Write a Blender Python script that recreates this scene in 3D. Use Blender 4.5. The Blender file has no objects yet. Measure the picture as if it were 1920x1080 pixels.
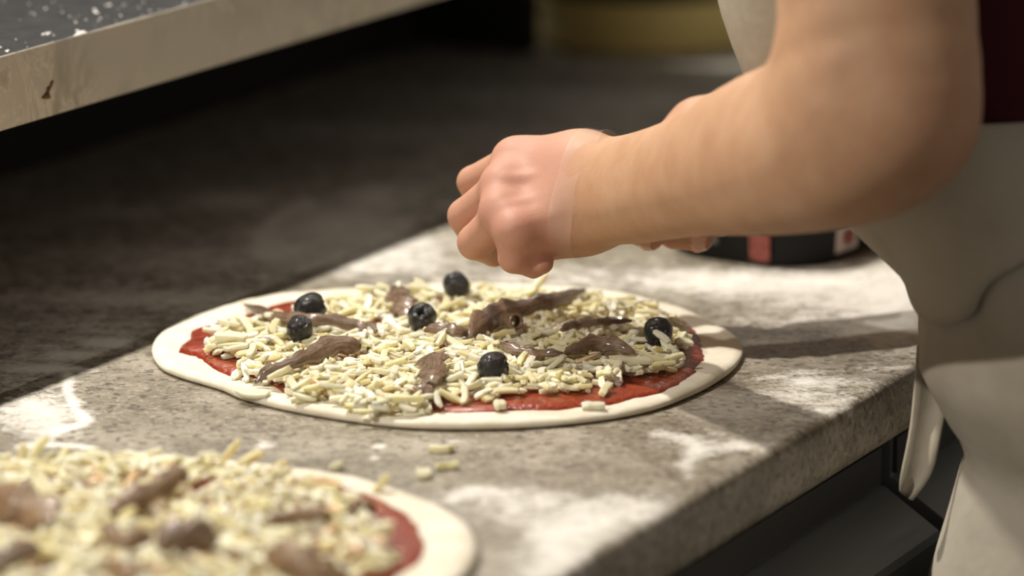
import bpy, math, random
import numpy as np
from mathutils import Vector, Matrix
random.seed(7); RNG = np.random.default_rng(11)
SC = bpy.context.scene
COL = SC.collection
H = 0.90                                   # height of the worktop
# ------------------------------------------------------------------ camera
PITCH = math.radians(12.82); FPX = 8000.0; CH = 0.567
sp, cp = math.sin(PITCH), math.cos(PITCH)
cam = bpy.data.cameras.new('camera'); camo = bpy.data.objects.new('camera', cam); COL.objects.link(camo)
camo.location = (0, 0, H + CH); camo.rotation_euler = (math.pi/2 - PITCH, 0, 0)
cam.sensor_width = 36; cam.lens = FPX*36/1920; cam.clip_start = 0.05; cam.clip_end = 60
cam.dof.use_dof = True; cam.dof.focus_distance = 2.32; cam.dof.aperture_fstop = 3.7
SC.camera = camo
# ------------------------------------------------------------------ light and exposure
SC.view_settings.view_transform = 'Standard'; SC.view_settings.look = 'None'
SC.view_settings.gamma = 1; SC.view_settings.use_curve_mapping = False
SC.view_settings.exposure = 0.0
W = bpy.data.worlds.new('world'); SC.world = W; W.use_nodes = True
W.node_tree.nodes['Background'].inputs[0].default_value = (1.0, 0.90, 0.76, 1)
W.node_tree.nodes['Background'].inputs[1].default_value = 0.215
def lamp(name, loc, watts, size=0.022, col=(1.0, 0.93, 0.82)):
    l = bpy.data.lights.new(name, 'POINT'); l.energy = watts; l.shadow_soft_size = size; l.color = col
    o = bpy.data.objects.new(name, l); o.location = loc; COL.objects.link(o); return o
lamp('lamp_middle', (-0.527, 2.740, H+1.30), 95)
lamp('lamp_near', (-1.251, 1.280, H+1.30), 82)
lamp('lamp_far', (-0.126, 3.540, H+1.30), 30)

# ------------------------------------------------------------------ projection helpers (pixel of the photo -> point of the place)
def ray(u, v):
    a, b = (u-960)/FPX, -(v-540)/FPX
    return Vector((a, cp + b*sp, -sp + b*cp))
CAM = Vector((0, 0, H + CH))
def P(u, v, t): return CAM + ray(u, v)*t
def PZ(u, v, z):
    r = ray(u, v); return CAM + r*((z - CAM.z)/r.z)
def proj(p):
    d = Vector(p) - CAM
    t = d.y*cp - d.z*sp; up = d.y*sp + d.z*cp
    return 960 + FPX*d.x/t, 540 - FPX*up/t, t
# counter frame: s along the counter (away), n out of its front edge, origin on the front top edge
O0 = Vector((0.222, 2.29, H)); AZ = math.radians(26.5)
AL = Vector((math.sin(AZ), math.cos(AZ), 0)); PN = Vector((math.cos(AZ), -math.sin(AZ), 0))
def C(s, n, z): return O0 + AL*s + PN*n + Vector((0, 0, z))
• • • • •
TASK INSTRUCTIONS:
Reproduce the whole listing exactly, but not the images in it.

FINAL ANSWER:
Write a Blender Python script that recreates this scene in 3D. Use Blender 4.5. The Blender file has no objects yet. Measure the picture as if it were 1920x1080 pixels.
import bpy, math, random
import numpy as np
from mathutils import Vector, Matrix
random.seed(7); RNG = np.random.default_rng(11)
SC = bpy.context.scene
COL = SC.collection
H = 0.90                                   # height of the worktop
# ------------------------------------------------------------------ camera
PITCH = math.radians(12.82); FPX = 8000.0; CH = 0.567
sp, cp = math.sin(PITCH), math.cos(PITCH)
cam = bpy.data.cameras.new('camera'); camo = bpy.data.objects.new('camera', cam); COL.objects.link(camo)
camo.location = (0, 0, H + CH); camo.rotation_euler = (math.pi/2 - PITCH, 0, 0)
cam.sensor_width = 36; cam.lens = FPX*36/1920; cam.clip_start = 0.05; cam.clip_end = 60
cam.dof.use_dof = True; cam.dof.focus_distance = 2.32; cam.dof.aperture_fstop = 3.7
SC.camera = camo
# ------------------------------------------------------------------ light and exposure
SC.view_settings.view_transform = 'Standard'; SC.view_settings.look = 'None'
SC.view_settings.gamma = 1; SC.view_settings.use_curve_mapping = False
SC.view_settings.exposure = 0.0
W = bpy.data.worlds.new('world'); SC.world = W; W.use_nodes = True
W.node_tree.nodes['Background'].inputs[0].default_value = (1.0, 0.90, 0.76, 1)
W.node_tree.nodes['Background'].inputs[1].default_value = 0.215
def lamp(name, loc, watts, size=0.022, col=(1.0, 0.93, 0.82)):
    l = bpy.data.lights.new(name, 'POINT'); l.energy = watts; l.shadow_soft_size = size; l.color = col
    o = bpy.data.objects.new(name, l); o.location = loc; COL.objects.link(o); return o
lamp('lamp_middle', (-0.527, 2.740, H+1.30), 95)
lamp('lamp_near', (-1.251, 1.280, H+1.30), 82)
lamp('lamp_far', (-0.126, 3.540, H+1.30), 30)

# ------------------------------------------------------------------ projection helpers (pixel of the photo -> point of the place)
def ray(u, v):
    a, b = (u-960)/FPX, -(v-540)/FPX
    return Vector((a, cp + b*sp, -sp + b*cp))
CAM = Vector((0, 0, H + CH))
def P(u, v, t): return CAM + ray(u, v)*t
def PZ(u, v, z):
    r = ray(u, v); return CAM + r*((z - CAM.z)/r.z)
def proj(p):
    d = Vector(p) - CAM
    t = d.y*cp - d.z*sp; up = d.y*sp + d.z*cp
    return 960 + FPX*d.x/t, 540 - FPX*up/t, t
# counter frame: s along the counter (away), n out of its front edge, origin on the front top edge
O0 = Vector((0.222, 2.29, H)); AZ = math.radians(26.5)
AL = Vector((math.sin(AZ), math.cos(AZ), 0)); PN = Vector((math.cos(AZ), -math.sin(AZ), 0))
def C(s, n, z): return O0 + AL*s + PN*n + Vector((0, 0, z))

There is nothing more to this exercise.